All of the data that follows should be retyped exactly, please, except the pictures.
— START —
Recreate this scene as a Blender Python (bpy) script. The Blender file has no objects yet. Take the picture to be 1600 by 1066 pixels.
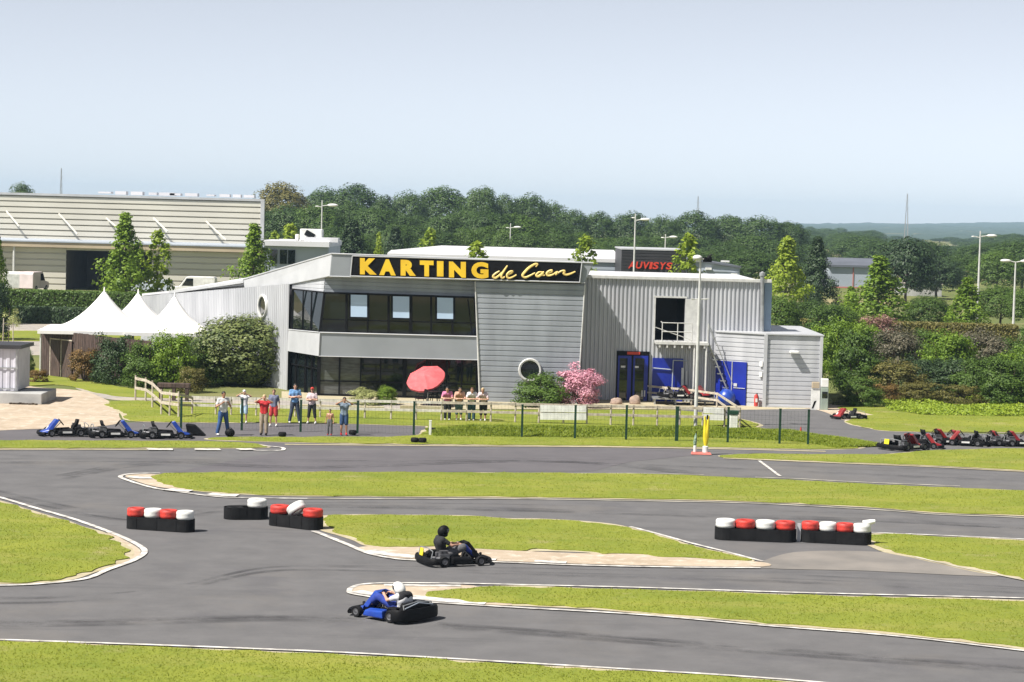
import bpy, bmesh, math, random
import numpy as np
from mathutils import Vector, Matrix, noise
from mathutils.geometry import tessellate_polygon
random.seed(7)
SC = bpy.context.scene
COL = SC.collection
PI = math.pi
R = math.radians
# ---------------------------------------------------------------- camera model
FPX, CW, CH, CAMH, ROLL = 3600.0, 1600.0, 1066.0, 8.85, R(1.5)
PITCH = math.atan(193 * math.cos(ROLL) / FPX)
cF = Vector((0, math.cos(PITCH), -math.sin(PITCH)))
_r0 = Vector((1, 0, 0)); _u0 = Vector((0, math.sin(PITCH), math.cos(PITCH)))
cR = _r0 * math.cos(ROLL) + _u0 * math.sin(ROLL)
cU = -_r0 * math.sin(ROLL) + _u0 * math.cos(ROLL)
CAM = Vector((0, 0, CAMH))

def ray(px, py):
    return cF + cR * ((px - CW / 2) / FPX) + cU * ((CH / 2 - py) / FPX)
def G(px, py, z=0.0):                      # ground point under a photo position
    d = ray(px, py); t = (z - CAMH) / d.z
    return CAM + d * t
def P(px, py, Y):                          # point on the facade plane at distance Y
    d = ray(px, py); return CAM + d * (Y / d.y)
def PW(px, py, A, D):                      # point on a vertical plane through A along D
    d = ray(px, py); n = Vector((-D[1], D[0], 0)); A = Vector((A[0], A[1], 0))
    t = n.dot(A - Vector((0, 0, 0))) / n.dot(d)
    return CAM + d * t

# ---------------------------------------------------------------- tags
def tag(o, label=None, cat=None, group=None, kind=None):
    if label: o['label'] = label
    if cat: o['category'] = cat
    if group: o['group'] = group
    if kind: o['kind'] = kind
    return o
def empty(name, loc, rz=0.0, label=None, cat=None, group=None):
    o = bpy.data.objects.new(name, None); o.empty_display_size = 0.2
    COL.objects.link(o); o.location = loc; o.rotation_euler = (0, 0, rz)
    return tag(o, label, cat, group)
def copy_tree(o, parent=None):
    c = o.copy(); COL.objects.link(c); c.parent = parent
    for ch in list(o.children): copy_tree(ch, c)
    return c
def wloc(o):
    v = Vector((0, 0, 0))
    while o is not None: v += o.location; o = o.parent
    return v

# ---------------------------------------------------------------- materials
def newmat(name):
    m = bpy.data.materials.new(name); m.use_nodes = True
    nt = m.node_tree; b = nt.nodes['Principled BSDF']
    return m, nt, b
def mk(name, c1, c2=None, scale=4.0, rough=0.6, metal=0.0, bump=0.0, bscale=None, ior=1.5, coat=0.0, detail=6, vec='Object', stretch=None):
    m, nt, b = newmat(name)
    b.inputs['Roughness'].default_value = rough
    b.inputs['Metallic'].default_value = metal
    b.inputs['IOR'].default_value = ior
    if coat: b.inputs['Coat Weight'].default_value = coat
    if c2 is None: c2 = tuple(x * 0.8 for x in c1)
    tc = nt.nodes.new('ShaderNodeTexCoord'); src = tc.outputs[vec]
    if stretch:
        mp = nt.nodes.new('ShaderNodeMapping'); mp.inputs['Scale'].default_value = stretch
        nt.links.new(src, mp.inputs[0]); src = mp.outputs[0]
    n = nt.nodes.new('ShaderNodeTexNoise'); n.inputs['Scale'].default_value = scale; n.inputs['Detail'].default_value = detail
    nt.links.new(src, n.inputs['Vector'])
    r = nt.nodes.new('ShaderNodeValToRGB')
    r.color_ramp.elements[0].position = 0.35; r.color_ramp.elements[1].position = 0.65
    r.color_ramp.elements[0].color = (*c2, 1); r.color_ramp.elements[1].color = (*c1, 1)
    nt.links.new(n.outputs['Fac'], r.inputs[0]); nt.links.new(r.outputs[0], b.inputs['Base Color'])
    if bump:
        n2 = nt.nodes.new('ShaderNodeTexNoise'); n2.inputs['Scale'].default_value = bscale or scale * 6
        nt.links.new(src, n2.inputs['Vector'])
        bp = nt.nodes.new('ShaderNodeBump'); bp.inputs['Strength'].default_value = bump; bp.inputs['Distance'].default_value = 0.02
        nt.links.new(n2.outputs['Fac'], bp.inputs['Height']); nt.links.new(bp.outputs[0], b.inputs['Normal'])
    return m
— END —
> COMPLETED EXERCISE
Recreate this scene as a Blender Python (bpy) script. The Blender file has no objects yet. Take the picture to be 1600 by 1066 pixels.
import bpy, bmesh, math, random
import numpy as np
from mathutils import Vector, Matrix, noise
from mathutils.geometry import tessellate_polygon
random.seed(7)
SC = bpy.context.scene
COL = SC.collection
PI = math.pi
R = math.radians
# ---------------------------------------------------------------- camera model
FPX, CW, CH, CAMH, ROLL = 3600.0, 1600.0, 1066.0, 8.85, R(1.5)
PITCH = math.atan(193 * math.cos(ROLL) / FPX)
cF = Vector((0, math.cos(PITCH), -math.sin(PITCH)))
_r0 = Vector((1, 0, 0)); _u0 = Vector((0, math.sin(PITCH), math.cos(PITCH)))
cR = _r0 * math.cos(ROLL) + _u0 * math.sin(ROLL)
cU = -_r0 * math.sin(ROLL) + _u0 * math.cos(ROLL)
CAM = Vector((0, 0, CAMH))

def ray(px, py):
    return cF + cR * ((px - CW / 2) / FPX) + cU * ((CH / 2 - py) / FPX)
def G(px, py, z=0.0):                      # ground point under a photo position
    d = ray(px, py); t = (z - CAMH) / d.z
    return CAM + d * t
def P(px, py, Y):                          # point on the facade plane at distance Y
    d = ray(px, py); return CAM + d * (Y / d.y)
def PW(px, py, A, D):                      # point on a vertical plane through A along D
    d = ray(px, py); n = Vector((-D[1], D[0], 0)); A = Vector((A[0], A[1], 0))
    t = n.dot(A - Vector((0, 0, 0))) / n.dot(d)
    return CAM + d * t

# ---------------------------------------------------------------- tags
def tag(o, label=None, cat=None, group=None, kind=None):
    if label: o['label'] = label
    if cat: o['category'] = cat
    if group: o['group'] = group
    if kind: o['kind'] = kind
    return o
def empty(name, loc, rz=0.0, label=None, cat=None, group=None):
    o = bpy.data.objects.new(name, None); o.empty_display_size = 0.2
    COL.objects.link(o); o.location = loc; o.rotation_euler = (0, 0, rz)
    return tag(o, label, cat, group)
def copy_tree(o, parent=None):
    c = o.copy(); COL.objects.link(c); c.parent = parent
    for ch in list(o.children): copy_tree(ch, c)
    return c
def wloc(o):
    v = Vector((0, 0, 0))
    while o is not None: v += o.location; o = o.parent
    return v

# ---------------------------------------------------------------- materials
def newmat(name):
    m = bpy.data.materials.new(name); m.use_nodes = True
    nt = m.node_tree; b = nt.nodes['Principled BSDF']
    return m, nt, b
def mk(name, c1, c2=None, scale=4.0, rough=0.6, metal=0.0, bump=0.0, bscale=None, ior=1.5, coat=0.0, detail=6, vec='Object', stretch=None):
    m, nt, b = newmat(name)
    b.inputs['Roughness'].default_value = rough
    b.inputs['Metallic'].default_value = metal
    b.inputs['IOR'].default_value = ior
    if coat: b.inputs['Coat Weight'].default_value = coat
    if c2 is None: c2 = tuple(x * 0.8 for x in c1)
    tc = nt.nodes.new('ShaderNodeTexCoord'); src = tc.outputs[vec]
    if stretch:
        mp = nt.nodes.new('ShaderNodeMapping'); mp.inputs['Scale'].default_value = stretch
        nt.links.new(src, mp.inputs[0]); src = mp.outputs[0]
    n = nt.nodes.new('ShaderNodeTexNoise'); n.inputs['Scale'].default_value = scale; n.inputs['Detail'].default_value = detail
    nt.links.new(src, n.inputs['Vector'])
    r = nt.nodes.new('ShaderNodeValToRGB')
    r.color_ramp.elements[0].position = 0.35; r.color_ramp.elements[1].position = 0.65
    r.color_ramp.elements[0].color = (*c2, 1); r.color_ramp.elements[1].color = (*c1, 1)
    nt.links.new(n.outputs['Fac'], r.inputs[0]); nt.links.new(r.outputs[0], b.inputs['Base Color'])
    if bump:
        n2 = nt.nodes.new('ShaderNodeTexNoise'); n2.inputs['Scale'].default_value = bscale or scale * 6
        nt.links.new(src, n2.inputs['Vector'])
        bp = nt.nodes.new('ShaderNodeBump'); bp.inputs['Strength'].default_value = bump; bp.inputs['Distance'].default_value = 0.02
        nt.links.new(n2.outputs['Fac'], bp.inputs['Height']); nt.links.new(bp.outputs[0], b.inputs['Normal'])
    return m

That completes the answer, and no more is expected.